Dijitalleşme 3 yılda yüzde 25’e ulaşacak

Gartner’ın açıkladığı analize göre tüm dünyada şirketlerin tedarik zinciri yönetiminde dijital teknolojileri kullanım oranı 2026 yılında yüzde 25’e ulaşacak. Yeni nesil dijital teknolojilerin kullanım alanlarının her geçen gün daha da genişlediğini belirten Dr. Erdem Erkul, “Lojistik teknolojileri, depo yönetimi, navlun yüklerini taşıma kapasitesi ile eşleştirme, uygun maliyetli rotalama benzeri uygulamalar ile uzak mesafeli tedarik zincirleri optimize edilebiliyor” ifadelerini kullandı. Tanıma teknolojilerinde son yıllarda yaşanan hızlı ilerleme yapay zeka desteği ile birleşerek çalışanların çok karmaşık üretim aşamalarını hata yapmadan tamamlamasına, verimlilikte artışa ve kalite kontrol süreçlerinin iyileşmesine olanak sağladığını da kaydetti.

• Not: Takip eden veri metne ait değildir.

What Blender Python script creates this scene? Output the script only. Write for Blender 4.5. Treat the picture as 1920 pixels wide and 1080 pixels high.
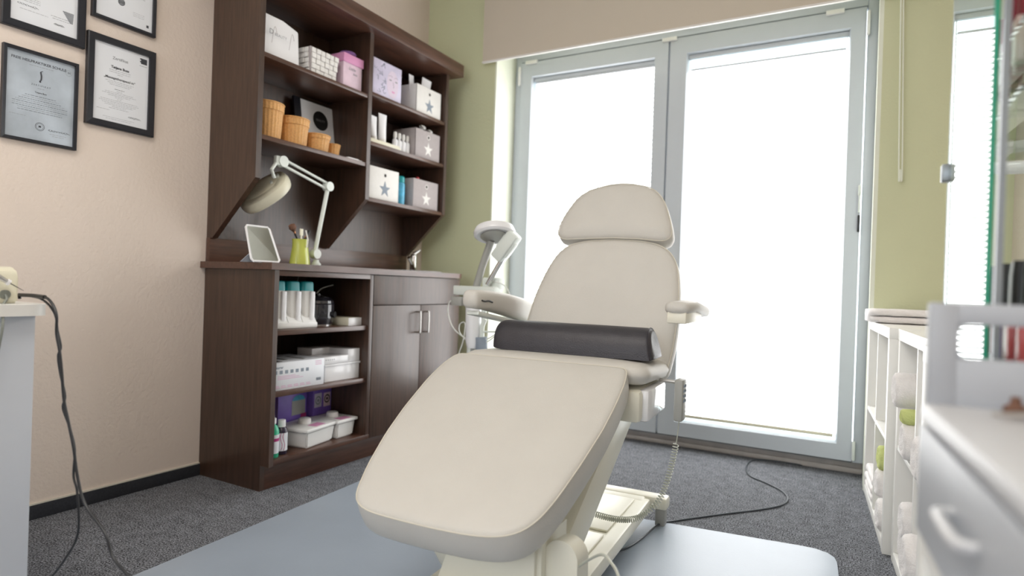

Dijital ikizler sürecin optimizasyonunu sağlıyor

Firmaların tedarikçiler, satıcılar ve lojistik ortakları ile eş zamanlı planlama ekosistemleri oluşturmalarının öneminin arttığını vurgulayan Erdem Erkul, “Nesnelerin İnterneti (IoT) teknolojileri üretim süreçlerinin dijital ikizlerinin oluşturulmasını, böylece eş zamanlı olarak üretim tesisi planının, montaj ve istasyonların tasarımlarının simüle edilebilmesini sağlıyor. Bu şekilde üretim süreçleri optimizasyonu kolaylaşıyor” diye konuştu. Üç Boyutlu Simülasyonlar ve Metaverse uygulamaları ile de iş gücünün eğitimi, tasarım süreçleri ve ürünü müşteriyle buluşturma süreçlerinin hız kazandığından söz etti. Gelişen 3D yazıcı teknolojileri ile şirketlerin her geçen gün oldukça geniş bir yedek parça, yarı mamul veya mamul portföyünü üretebilme imkânı bulduğunu dile getiren Erkul, “Bu şekilde çok sayıda ve uzak mesafedeki tedarikçiye bağımlı olmaktan kurtularak üretim süreçlerini kısaltabiliyorlar. Firmaların bu eş zamanlı dijital ekosisteme ayak uydurması çok önemli. Ancak bu dönüşümün tek etapta bir seferde gerçekleşmesi zor. Öncelikli alanlar belirlenerek atılacak adımların tespit edilmesiyle her firma kendi ekosistemini oluşturabilir” şeklinde konuştu.